Trente entreprises de nos territoires bénéficieront ainsi d’un accompagnement technique dans le cofinancement de leur bilan de gaz à effet de serre et de leur plan d’atténuation des émissions de gaz à effet de serre. Dix entreprises seront coachées pour la mise en place d’un plan d’action pour intégrer les enjeux de biodiversité dans leur pilotage. Deux organisations professionnelles, membres de Cap Business OI, seront accompagnées pour la co-construction d’un plan d’action sur le genre.

Quelles sont les ressources dont vous disposez pour réaliser les objectifs fixés dansvotre feuille de route ?

Aujourd’hui, l’équipe de CAP Business est constituée de huit personnes, moi incluse. Nous avons trois chargés de mission. Lesh Gowreesunkur est responsable de l’économie bleue et de la connectivité maritime. Fabiola Monty s’occupe de la biodiversité. Vincent Hornsperger se charge des stratégies bas-carbone et résilience, agriculture, énergie, construction, ainsi que de l’économie circulaire.
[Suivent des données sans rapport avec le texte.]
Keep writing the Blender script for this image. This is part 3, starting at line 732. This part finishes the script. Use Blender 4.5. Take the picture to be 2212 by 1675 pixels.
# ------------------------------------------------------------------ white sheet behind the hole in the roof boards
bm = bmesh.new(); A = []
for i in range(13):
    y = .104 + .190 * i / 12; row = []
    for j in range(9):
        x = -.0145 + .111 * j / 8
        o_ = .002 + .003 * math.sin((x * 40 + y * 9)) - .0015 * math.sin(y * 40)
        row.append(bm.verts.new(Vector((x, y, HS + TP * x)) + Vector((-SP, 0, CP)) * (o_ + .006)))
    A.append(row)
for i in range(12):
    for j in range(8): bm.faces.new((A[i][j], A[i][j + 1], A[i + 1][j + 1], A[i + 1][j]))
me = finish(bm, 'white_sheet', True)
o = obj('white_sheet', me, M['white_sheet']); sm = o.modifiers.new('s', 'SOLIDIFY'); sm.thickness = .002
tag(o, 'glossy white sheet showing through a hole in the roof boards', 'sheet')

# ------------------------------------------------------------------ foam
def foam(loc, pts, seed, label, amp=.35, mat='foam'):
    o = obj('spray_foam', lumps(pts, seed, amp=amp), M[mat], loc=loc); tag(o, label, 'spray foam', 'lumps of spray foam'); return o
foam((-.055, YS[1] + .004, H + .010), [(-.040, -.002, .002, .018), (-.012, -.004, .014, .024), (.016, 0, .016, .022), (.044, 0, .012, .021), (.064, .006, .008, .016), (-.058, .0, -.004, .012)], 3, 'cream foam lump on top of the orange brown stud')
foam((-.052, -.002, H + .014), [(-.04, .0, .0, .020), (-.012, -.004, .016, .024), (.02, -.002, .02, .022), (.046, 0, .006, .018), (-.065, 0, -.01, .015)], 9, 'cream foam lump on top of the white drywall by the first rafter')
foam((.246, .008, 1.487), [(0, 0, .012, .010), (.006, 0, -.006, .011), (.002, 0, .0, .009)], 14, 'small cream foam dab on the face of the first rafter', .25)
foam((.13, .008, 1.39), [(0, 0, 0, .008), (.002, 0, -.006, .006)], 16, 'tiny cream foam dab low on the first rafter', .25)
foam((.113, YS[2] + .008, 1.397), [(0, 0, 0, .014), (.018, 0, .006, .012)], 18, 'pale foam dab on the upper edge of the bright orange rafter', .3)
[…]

Dans l’équipe technique, nous avons quatre personnes pour la mobilisation des ressources, la communication, la constitution d’un réseau des entreprises, ainsi qu’une responsable administrative et financière.

Comment renforcer ces ressources ?

Nous comptons renforcer notre équipe en 2024 avec des compétences en tourisme durable, inclusion et égalité, bâtiment et énergie, ainsi que dans le suivi et l’évaluation de projets. Cela, afin de pouvoir procéder pleinement à la mise en œuvre de la feuille de route de Cap Business OI jusqu’en 2026.
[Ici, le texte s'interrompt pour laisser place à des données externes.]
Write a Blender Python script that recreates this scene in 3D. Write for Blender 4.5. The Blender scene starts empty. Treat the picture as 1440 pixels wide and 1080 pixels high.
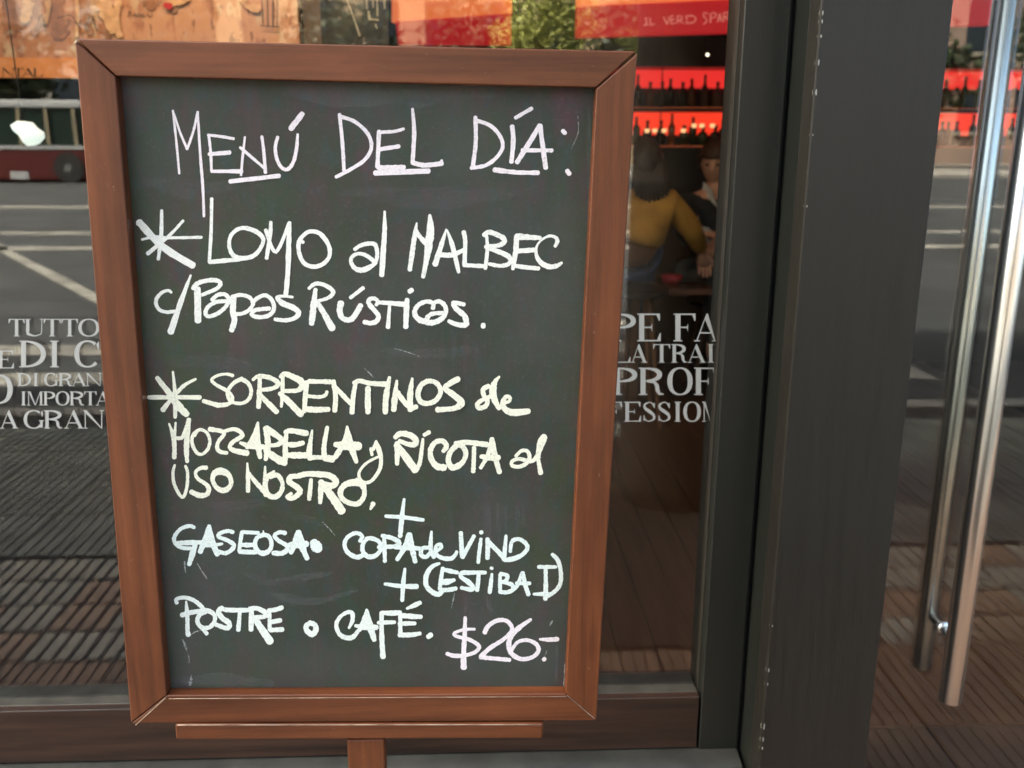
import bpy, bmesh, math, random
from mathutils import Vector, Matrix
random.seed(7)
R_ = math.radians
S = bpy.context.scene
COL = S.collection

# ---------------------------------------------------------------- camera
EYE = Vector((0, -1.8, 1.5))
FPX = 1320.0
CAMR = (Matrix.Rotation(R_(-2.359), 3, 'Z') @ Matrix.Rotation(R_(90 - 14.908), 3, 'X') @ Matrix.Rotation(R_(0.153), 3, 'Z'))
cd = bpy.data.cameras.new('camera')
cam = bpy.data.objects.new('camera', cd)
COL.objects.link(cam)
cam.matrix_world = Matrix.Translation(EYE) @ CAMR.to_4x4()
cd.sensor_width = 36.0
cd.lens = 36.0 * FPX / 1440.0
cd.clip_start = 0.05
cd.clip_end = 600
S.camera = cam
cd.dof.use_dof = True; cd.dof.focus_distance = 1.36; cd.dof.aperture_fstop = 5.2

# ---------------------------------------------------------------- light
SUN = Vector((-0.66, 0.26, 0.70)).normalized()
w = bpy.data.worlds.new('World'); S.world = w; w.use_nodes = True
nt = w.node_tree; nt.nodes.clear()
sky = nt.nodes.new('ShaderNodeTexSky'); sky.sky_type = 'NISHITA'; sky.sun_disc = False
sky.sun_elevation = math.asin(SUN.z); sky.sun_rotation = math.atan2(SUN.x, SUN.y)
sky.air_density = 0.7; sky.dust_density = 7; sky.ozone_density = 0.3
bg = nt.nodes.new('ShaderNodeBackground'); bg.inputs[1].default_value = 0.15
ow = nt.nodes.new('ShaderNodeOutputWorld')
tn = nt.nodes.new('ShaderNodeMixRGB'); tn.blend_type = 'MULTIPLY'; tn.inputs[0].default_value = 1; tn.inputs[2].default_value = (1.02, 1.04, .91, 1)
nt.links.new(sky.outputs[0], tn.inputs[1]); nt.links.new(tn.outputs[0], bg.inputs[0]); nt.links.new(bg.outputs[0], ow.inputs[0])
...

Que représente le forum économique des îles de l’océan Indien, qui se tient annuellement dans l’une des six îles de la région pour Cap Business OI ?

Le Forum économique des îles de l’océan Indien (FEIOI) est un événement phare de Cap Business OI. Il est désormais un rendez-vous incontournable de la communauté des affaires de la région. Le FEIOI s’est imposé comme la plus grande rencontre économique de l’Indianocéanie. C’est une plateforme unique, qui permet aux acteurs de la vie économique de la zone de se rencontrer, d’échanger des idées et d’explorer ensemble les opportunités d’affaires dans tous les secteurs d’activité. La 13e édition, en novembre 2022 à Maurice, co-organisée avec la Mauritius Chamber of Commerce and Industry autour de la thématique «Repenser demain», a réuni plus de 200 opérateurs économiques. La 14e édition aura lieu à la Technopole de Mayotte les 17, 18 et 19 avril 2024.Cette édition sera coorganisée par l’Agence de développement et d’innovation de Mayotte et laChambre de commerce et d’industrie de ce département français.
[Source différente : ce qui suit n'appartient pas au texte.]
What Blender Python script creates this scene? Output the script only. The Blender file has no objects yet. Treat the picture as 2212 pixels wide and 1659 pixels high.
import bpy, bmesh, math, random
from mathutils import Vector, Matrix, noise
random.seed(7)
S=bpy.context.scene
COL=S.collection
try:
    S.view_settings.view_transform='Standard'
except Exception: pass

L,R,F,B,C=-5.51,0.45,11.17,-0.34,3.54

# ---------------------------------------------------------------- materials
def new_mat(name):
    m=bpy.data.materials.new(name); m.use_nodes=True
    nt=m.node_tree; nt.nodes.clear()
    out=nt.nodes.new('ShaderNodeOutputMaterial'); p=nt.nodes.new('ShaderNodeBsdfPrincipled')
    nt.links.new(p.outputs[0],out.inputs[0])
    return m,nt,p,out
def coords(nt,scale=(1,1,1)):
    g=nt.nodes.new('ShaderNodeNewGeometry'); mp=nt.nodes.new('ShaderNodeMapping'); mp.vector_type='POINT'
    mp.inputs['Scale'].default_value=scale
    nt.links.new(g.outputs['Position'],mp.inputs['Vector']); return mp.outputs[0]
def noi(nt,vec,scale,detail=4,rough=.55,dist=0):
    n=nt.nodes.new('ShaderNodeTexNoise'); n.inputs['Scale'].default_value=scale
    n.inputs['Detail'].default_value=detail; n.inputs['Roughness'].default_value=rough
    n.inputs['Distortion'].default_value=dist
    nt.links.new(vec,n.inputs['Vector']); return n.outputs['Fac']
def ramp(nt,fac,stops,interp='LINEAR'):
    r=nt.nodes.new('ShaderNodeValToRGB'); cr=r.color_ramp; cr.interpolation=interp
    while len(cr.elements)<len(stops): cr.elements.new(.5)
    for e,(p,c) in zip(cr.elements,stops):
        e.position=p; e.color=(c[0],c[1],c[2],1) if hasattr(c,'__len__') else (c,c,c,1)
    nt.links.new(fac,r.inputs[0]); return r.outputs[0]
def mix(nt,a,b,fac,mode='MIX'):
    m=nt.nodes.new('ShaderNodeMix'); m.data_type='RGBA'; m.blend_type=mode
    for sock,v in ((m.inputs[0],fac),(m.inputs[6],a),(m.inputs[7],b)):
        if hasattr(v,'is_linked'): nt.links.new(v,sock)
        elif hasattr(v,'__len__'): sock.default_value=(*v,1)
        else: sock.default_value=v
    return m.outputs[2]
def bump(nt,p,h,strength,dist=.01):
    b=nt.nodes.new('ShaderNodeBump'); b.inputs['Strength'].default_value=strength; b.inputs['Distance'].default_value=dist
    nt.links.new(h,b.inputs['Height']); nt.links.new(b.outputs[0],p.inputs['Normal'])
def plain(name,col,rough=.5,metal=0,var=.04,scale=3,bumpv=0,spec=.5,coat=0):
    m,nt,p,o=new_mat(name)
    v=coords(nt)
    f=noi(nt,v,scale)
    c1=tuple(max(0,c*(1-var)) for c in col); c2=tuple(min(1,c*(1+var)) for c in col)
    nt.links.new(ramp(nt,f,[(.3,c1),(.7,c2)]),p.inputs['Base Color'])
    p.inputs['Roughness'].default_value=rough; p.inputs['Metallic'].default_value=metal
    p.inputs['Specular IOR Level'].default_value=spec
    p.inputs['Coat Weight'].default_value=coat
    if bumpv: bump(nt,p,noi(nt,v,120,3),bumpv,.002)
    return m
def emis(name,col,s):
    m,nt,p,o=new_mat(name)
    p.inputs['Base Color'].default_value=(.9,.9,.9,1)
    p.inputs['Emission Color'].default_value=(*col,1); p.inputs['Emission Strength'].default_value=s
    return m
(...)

Elle aura pour thématique «Produire régional». Seront abordés les bassins de production et les marchés de distribution dans la région; une formidable opportunité pour nos labels locaux de se porter vers le régional et même au-delà. La production régionale sera au centre des débats avec une montée en gamme durable, respectueuse de l’environnement. Il s’agira aussi de saisir les opportunités qu’offre la transition pour le développement de produits à plus forte valeur ajoutée.


Bio express

Ressortissante de l’île Maurice et de La Réunion, Virginie Lauret est titulaire d’une licence en relations internationales Europe-Asie et d’un master en affaires publiques de Sciences Po Paris, ainsi que d’un master en droit et sécurité maritimes co-délivré par l’université de Nantes et l’École nationale supérieure maritime de Nantes (ENSM). En tant que directrice exécutive de Cap Business OI, Virginie Lauret accompagne les entreprises des Comores, de La Réunion, de Madagascar, de Maurice, de Mayotte et des Seychelles vers une économie bas carbone en mettant l’accent sur l’économie bleue et l’économie circulaire, tout en travaillant ensemble à l’amélioration du climat des affaires dans la région. Entre mai 2020 et juin 2021, elle a clôturé le Programme de renforcement des capacités des activités commerciales dans l’océan Indien. Elle est actuellement responsable de l’application du programme d’action 2021-2026, financé par l’AFD et qui a débuté à la fin 2021. Tombée dans le bain de la coopération très tôt et convaincue que le développement de sa région passera par une coopération multi-acteurs, elle est à la recherche des meilleurs outils pour encourager les partenariats. Elle a, dans ce cadre, rejoint le réseau des Young Leaders de la French-African Foundation en 2021 et le 2030 Agenda Partnership Accelerator Network pour l’océan Indien, l’Asie et le Pacifique en 2023. Elle a été experte en suivi et évaluation pour le programme Énergies et efficacité renouvelable de l’UE-COI et a assisté le responsable de l’économie, des infrastructures et de la sécurité maritime à la COI. À la COI, Virginie Lauret a participé à l’élaboration de la stratégie de coopération régionale pour la transition énergétique et à l’élaboration de missions coordonnées en mer pour lutter contre la criminalité maritime dans le sudouest de l’océan Indien. Ses centres d’intérêt sont la randonnée et le kayak. Créative, elle s’intéresse de près au développement de l’artisanat local.